**EXERCISE BRIEF:**
Copy the lines below as they are; omit the images they contain.

**MATERIAL PROVIDED:**
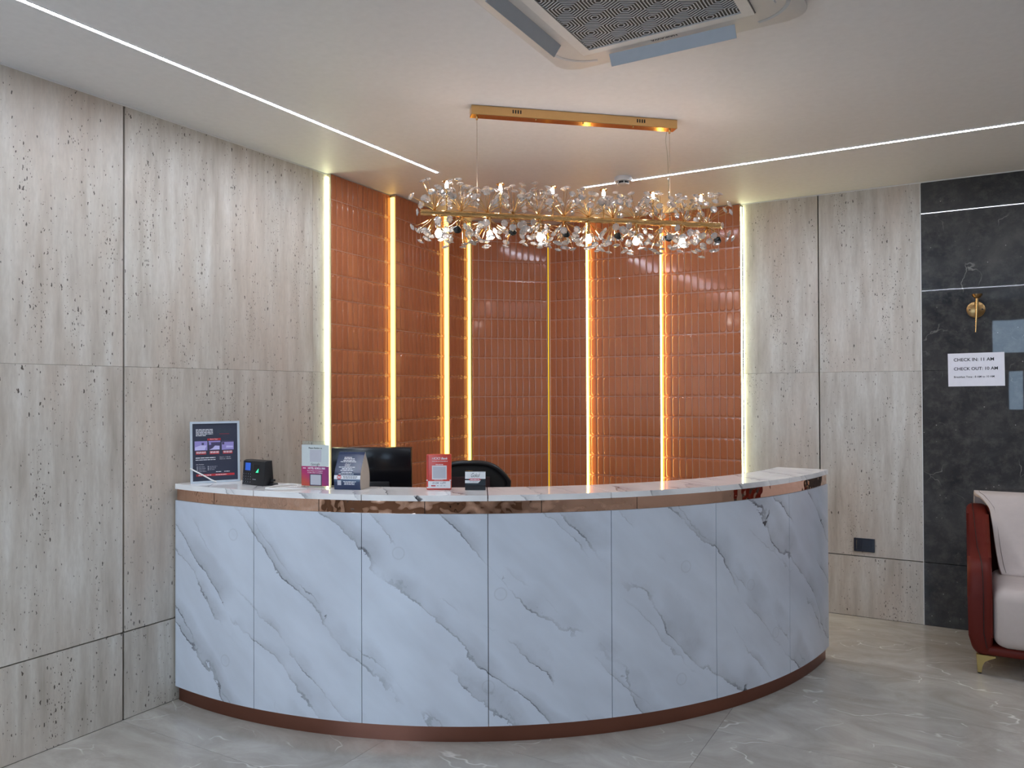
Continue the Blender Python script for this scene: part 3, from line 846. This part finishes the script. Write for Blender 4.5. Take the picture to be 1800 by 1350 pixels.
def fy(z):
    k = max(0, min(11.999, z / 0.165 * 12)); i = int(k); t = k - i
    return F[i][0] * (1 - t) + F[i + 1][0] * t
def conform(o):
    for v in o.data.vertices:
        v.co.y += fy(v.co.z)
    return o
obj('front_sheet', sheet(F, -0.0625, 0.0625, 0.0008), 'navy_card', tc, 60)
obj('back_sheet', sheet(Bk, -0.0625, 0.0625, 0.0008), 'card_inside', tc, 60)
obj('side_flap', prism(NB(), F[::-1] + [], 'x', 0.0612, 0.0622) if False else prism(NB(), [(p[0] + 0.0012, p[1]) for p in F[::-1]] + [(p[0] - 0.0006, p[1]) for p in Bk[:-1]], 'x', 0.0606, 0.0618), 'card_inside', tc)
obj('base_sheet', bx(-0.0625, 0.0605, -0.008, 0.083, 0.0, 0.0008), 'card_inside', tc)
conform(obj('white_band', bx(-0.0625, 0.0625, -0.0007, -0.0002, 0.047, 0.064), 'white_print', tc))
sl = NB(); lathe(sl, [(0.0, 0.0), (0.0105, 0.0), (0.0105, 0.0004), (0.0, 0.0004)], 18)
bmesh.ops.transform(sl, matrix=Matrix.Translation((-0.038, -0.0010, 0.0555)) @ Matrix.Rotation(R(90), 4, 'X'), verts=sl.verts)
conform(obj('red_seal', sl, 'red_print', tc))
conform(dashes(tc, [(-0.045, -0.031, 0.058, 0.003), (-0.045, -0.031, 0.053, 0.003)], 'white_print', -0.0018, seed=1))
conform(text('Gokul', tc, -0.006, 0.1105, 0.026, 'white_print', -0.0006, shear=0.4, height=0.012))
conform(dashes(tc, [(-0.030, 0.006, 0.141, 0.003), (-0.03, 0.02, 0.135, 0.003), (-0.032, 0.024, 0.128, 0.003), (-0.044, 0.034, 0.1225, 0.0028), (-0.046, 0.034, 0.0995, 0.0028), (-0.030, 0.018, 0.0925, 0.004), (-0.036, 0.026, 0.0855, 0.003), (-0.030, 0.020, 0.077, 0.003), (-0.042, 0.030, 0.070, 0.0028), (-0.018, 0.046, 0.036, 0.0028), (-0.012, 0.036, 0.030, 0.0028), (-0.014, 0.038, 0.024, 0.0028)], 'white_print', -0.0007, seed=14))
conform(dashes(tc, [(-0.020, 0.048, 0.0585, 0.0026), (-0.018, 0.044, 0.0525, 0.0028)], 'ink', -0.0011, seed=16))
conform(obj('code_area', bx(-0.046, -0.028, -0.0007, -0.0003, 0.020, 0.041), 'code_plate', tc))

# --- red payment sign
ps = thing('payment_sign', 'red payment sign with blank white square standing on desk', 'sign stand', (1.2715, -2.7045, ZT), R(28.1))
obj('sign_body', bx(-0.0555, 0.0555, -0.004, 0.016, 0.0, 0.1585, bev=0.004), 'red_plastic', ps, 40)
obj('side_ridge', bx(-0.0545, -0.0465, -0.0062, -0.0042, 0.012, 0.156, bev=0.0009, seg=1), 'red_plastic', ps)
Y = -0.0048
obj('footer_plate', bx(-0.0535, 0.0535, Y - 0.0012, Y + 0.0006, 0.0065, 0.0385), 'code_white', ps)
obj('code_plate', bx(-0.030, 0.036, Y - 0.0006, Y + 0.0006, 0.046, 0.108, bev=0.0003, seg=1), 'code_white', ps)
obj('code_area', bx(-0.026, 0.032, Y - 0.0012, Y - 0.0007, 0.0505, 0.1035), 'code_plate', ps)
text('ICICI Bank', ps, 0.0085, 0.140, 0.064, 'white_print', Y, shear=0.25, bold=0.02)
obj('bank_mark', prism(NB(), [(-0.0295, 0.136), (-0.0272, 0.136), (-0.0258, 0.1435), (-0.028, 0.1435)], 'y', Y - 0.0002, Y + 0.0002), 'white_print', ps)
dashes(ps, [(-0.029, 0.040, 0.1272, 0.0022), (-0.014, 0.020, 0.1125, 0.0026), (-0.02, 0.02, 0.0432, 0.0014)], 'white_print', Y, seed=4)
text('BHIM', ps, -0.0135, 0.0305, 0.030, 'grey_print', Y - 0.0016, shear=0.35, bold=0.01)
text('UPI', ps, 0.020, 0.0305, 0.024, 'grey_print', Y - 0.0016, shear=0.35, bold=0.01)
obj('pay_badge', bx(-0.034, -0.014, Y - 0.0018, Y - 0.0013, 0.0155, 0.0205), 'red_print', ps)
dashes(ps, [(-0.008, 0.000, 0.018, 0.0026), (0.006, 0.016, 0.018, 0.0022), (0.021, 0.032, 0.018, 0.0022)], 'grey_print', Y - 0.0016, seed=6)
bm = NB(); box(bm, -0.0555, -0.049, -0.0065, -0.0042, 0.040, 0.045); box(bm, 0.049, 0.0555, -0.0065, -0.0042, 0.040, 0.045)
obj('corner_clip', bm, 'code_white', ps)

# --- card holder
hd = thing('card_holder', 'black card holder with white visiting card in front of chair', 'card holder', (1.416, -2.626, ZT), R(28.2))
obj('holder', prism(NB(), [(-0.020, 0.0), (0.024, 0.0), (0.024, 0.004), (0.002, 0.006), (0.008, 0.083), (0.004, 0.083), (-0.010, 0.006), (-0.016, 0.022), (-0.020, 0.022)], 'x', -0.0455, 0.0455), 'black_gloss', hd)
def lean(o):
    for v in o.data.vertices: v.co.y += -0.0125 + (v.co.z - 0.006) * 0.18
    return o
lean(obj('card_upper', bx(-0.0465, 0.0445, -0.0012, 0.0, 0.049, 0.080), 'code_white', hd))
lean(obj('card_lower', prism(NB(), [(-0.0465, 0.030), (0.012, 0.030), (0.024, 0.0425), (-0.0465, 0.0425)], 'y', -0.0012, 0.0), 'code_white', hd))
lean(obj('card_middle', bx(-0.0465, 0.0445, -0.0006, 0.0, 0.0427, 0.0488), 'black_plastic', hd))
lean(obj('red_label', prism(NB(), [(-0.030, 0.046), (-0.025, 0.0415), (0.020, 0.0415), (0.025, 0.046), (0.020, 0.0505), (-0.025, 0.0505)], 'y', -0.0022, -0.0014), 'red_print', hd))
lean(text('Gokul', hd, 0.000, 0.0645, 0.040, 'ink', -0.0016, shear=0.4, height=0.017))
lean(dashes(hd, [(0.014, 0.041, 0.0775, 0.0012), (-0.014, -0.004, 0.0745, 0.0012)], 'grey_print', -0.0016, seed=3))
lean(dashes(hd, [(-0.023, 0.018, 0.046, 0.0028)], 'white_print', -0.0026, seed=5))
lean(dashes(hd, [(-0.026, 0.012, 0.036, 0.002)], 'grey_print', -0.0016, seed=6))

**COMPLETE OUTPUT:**
Continue the Blender Python script for this scene: part 3, from line 846. This part finishes the script. Write for Blender 4.5. Take the picture to be 1800 by 1350 pixels.
def fy(z):
    k = max(0, min(11.999, z / 0.165 * 12)); i = int(k); t = k - i
    return F[i][0] * (1 - t) + F[i + 1][0] * t
def conform(o):
    for v in o.data.vertices:
        v.co.y += fy(v.co.z)
    return o
obj('front_sheet', sheet(F, -0.0625, 0.0625, 0.0008), 'navy_card', tc, 60)
obj('back_sheet', sheet(Bk, -0.0625, 0.0625, 0.0008), 'card_inside', tc, 60)
obj('side_flap', prism(NB(), F[::-1] + [], 'x', 0.0612, 0.0622) if False else prism(NB(), [(p[0] + 0.0012, p[1]) for p in F[::-1]] + [(p[0] - 0.0006, p[1]) for p in Bk[:-1]], 'x', 0.0606, 0.0618), 'card_inside', tc)
obj('base_sheet', bx(-0.0625, 0.0605, -0.008, 0.083, 0.0, 0.0008), 'card_inside', tc)
conform(obj('white_band', bx(-0.0625, 0.0625, -0.0007, -0.0002, 0.047, 0.064), 'white_print', tc))
sl = NB(); lathe(sl, [(0.0, 0.0), (0.0105, 0.0), (0.0105, 0.0004), (0.0, 0.0004)], 18)
bmesh.ops.transform(sl, matrix=Matrix.Translation((-0.038, -0.0010, 0.0555)) @ Matrix.Rotation(R(90), 4, 'X'), verts=sl.verts)
conform(obj('red_seal', sl, 'red_print', tc))
conform(dashes(tc, [(-0.045, -0.031, 0.058, 0.003), (-0.045, -0.031, 0.053, 0.003)], 'white_print', -0.0018, seed=1))
conform(text('Gokul', tc, -0.006, 0.1105, 0.026, 'white_print', -0.0006, shear=0.4, height=0.012))
conform(dashes(tc, [(-0.030, 0.006, 0.141, 0.003), (-0.03, 0.02, 0.135, 0.003), (-0.032, 0.024, 0.128, 0.003), (-0.044, 0.034, 0.1225, 0.0028), (-0.046, 0.034, 0.0995, 0.0028), (-0.030, 0.018, 0.0925, 0.004), (-0.036, 0.026, 0.0855, 0.003), (-0.030, 0.020, 0.077, 0.003), (-0.042, 0.030, 0.070, 0.0028), (-0.018, 0.046, 0.036, 0.0028), (-0.012, 0.036, 0.030, 0.0028), (-0.014, 0.038, 0.024, 0.0028)], 'white_print', -0.0007, seed=14))
conform(dashes(tc, [(-0.020, 0.048, 0.0585, 0.0026), (-0.018, 0.044, 0.0525, 0.0028)], 'ink', -0.0011, seed=16))
conform(obj('code_area', bx(-0.046, -0.028, -0.0007, -0.0003, 0.020, 0.041), 'code_plate', tc))

# --- red payment sign
ps = thing('payment_sign', 'red payment sign with blank white square standing on desk', 'sign stand', (1.2715, -2.7045, ZT), R(28.1))
obj('sign_body', bx(-0.0555, 0.0555, -0.004, 0.016, 0.0, 0.1585, bev=0.004), 'red_plastic', ps, 40)
obj('side_ridge', bx(-0.0545, -0.0465, -0.0062, -0.0042, 0.012, 0.156, bev=0.0009, seg=1), 'red_plastic', ps)
Y = -0.0048
obj('footer_plate', bx(-0.0535, 0.0535, Y - 0.0012, Y + 0.0006, 0.0065, 0.0385), 'code_white', ps)
obj('code_plate', bx(-0.030, 0.036, Y - 0.0006, Y + 0.0006, 0.046, 0.108, bev=0.0003, seg=1), 'code_white', ps)
obj('code_area', bx(-0.026, 0.032, Y - 0.0012, Y - 0.0007, 0.0505, 0.1035), 'code_plate', ps)
text('ICICI Bank', ps, 0.0085, 0.140, 0.064, 'white_print', Y, shear=0.25, bold=0.02)
obj('bank_mark', prism(NB(), [(-0.0295, 0.136), (-0.0272, 0.136), (-0.0258, 0.1435), (-0.028, 0.1435)], 'y', Y - 0.0002, Y + 0.0002), 'white_print', ps)
dashes(ps, [(-0.029, 0.040, 0.1272, 0.0022), (-0.014, 0.020, 0.1125, 0.0026), (-0.02, 0.02, 0.0432, 0.0014)], 'white_print', Y, seed=4)
text('BHIM', ps, -0.0135, 0.0305, 0.030, 'grey_print', Y - 0.0016, shear=0.35, bold=0.01)
text('UPI', ps, 0.020, 0.0305, 0.024, 'grey_print', Y - 0.0016, shear=0.35, bold=0.01)
obj('pay_badge', bx(-0.034, -0.014, Y - 0.0018, Y - 0.0013, 0.0155, 0.0205), 'red_print', ps)
dashes(ps, [(-0.008, 0.000, 0.018, 0.0026), (0.006, 0.016, 0.018, 0.0022), (0.021, 0.032, 0.018, 0.0022)], 'grey_print', Y - 0.0016, seed=6)
bm = NB(); box(bm, -0.0555, -0.049, -0.0065, -0.0042, 0.040, 0.045); box(bm, 0.049, 0.0555, -0.0065, -0.0042, 0.040, 0.045)
obj('corner_clip', bm, 'code_white', ps)

# --- card holder
hd = thing('card_holder', 'black card holder with white visiting card in front of chair', 'card holder', (1.416, -2.626, ZT), R(28.2))
obj('holder', prism(NB(), [(-0.020, 0.0), (0.024, 0.0), (0.024, 0.004), (0.002, 0.006), (0.008, 0.083), (0.004, 0.083), (-0.010, 0.006), (-0.016, 0.022), (-0.020, 0.022)], 'x', -0.0455, 0.0455), 'black_gloss', hd)
def lean(o):
    for v in o.data.vertices: v.co.y += -0.0125 + (v.co.z - 0.006) * 0.18
    return o
lean(obj('card_upper', bx(-0.0465, 0.0445, -0.0012, 0.0, 0.049, 0.080), 'code_white', hd))
lean(obj('card_lower', prism(NB(), [(-0.0465, 0.030), (0.012, 0.030), (0.024, 0.0425), (-0.0465, 0.0425)], 'y', -0.0012, 0.0), 'code_white', hd))
lean(obj('card_middle', bx(-0.0465, 0.0445, -0.0006, 0.0, 0.0427, 0.0488), 'black_plastic', hd))
lean(obj('red_label', prism(NB(), [(-0.030, 0.046), (-0.025, 0.0415), (0.020, 0.0415), (0.025, 0.046), (0.020, 0.0505), (-0.025, 0.0505)], 'y', -0.0022, -0.0014), 'red_print', hd))
lean(text('Gokul', hd, 0.000, 0.0645, 0.040, 'ink', -0.0016, shear=0.4, height=0.017))
lean(dashes(hd, [(0.014, 0.041, 0.0775, 0.0012), (-0.014, -0.004, 0.0745, 0.0012)], 'grey_print', -0.0016, seed=3))
lean(dashes(hd, [(-0.023, 0.018, 0.046, 0.0028)], 'white_print', -0.0026, seed=5))
lean(dashes(hd, [(-0.026, 0.012, 0.036, 0.002)], 'grey_print', -0.0016, seed=6))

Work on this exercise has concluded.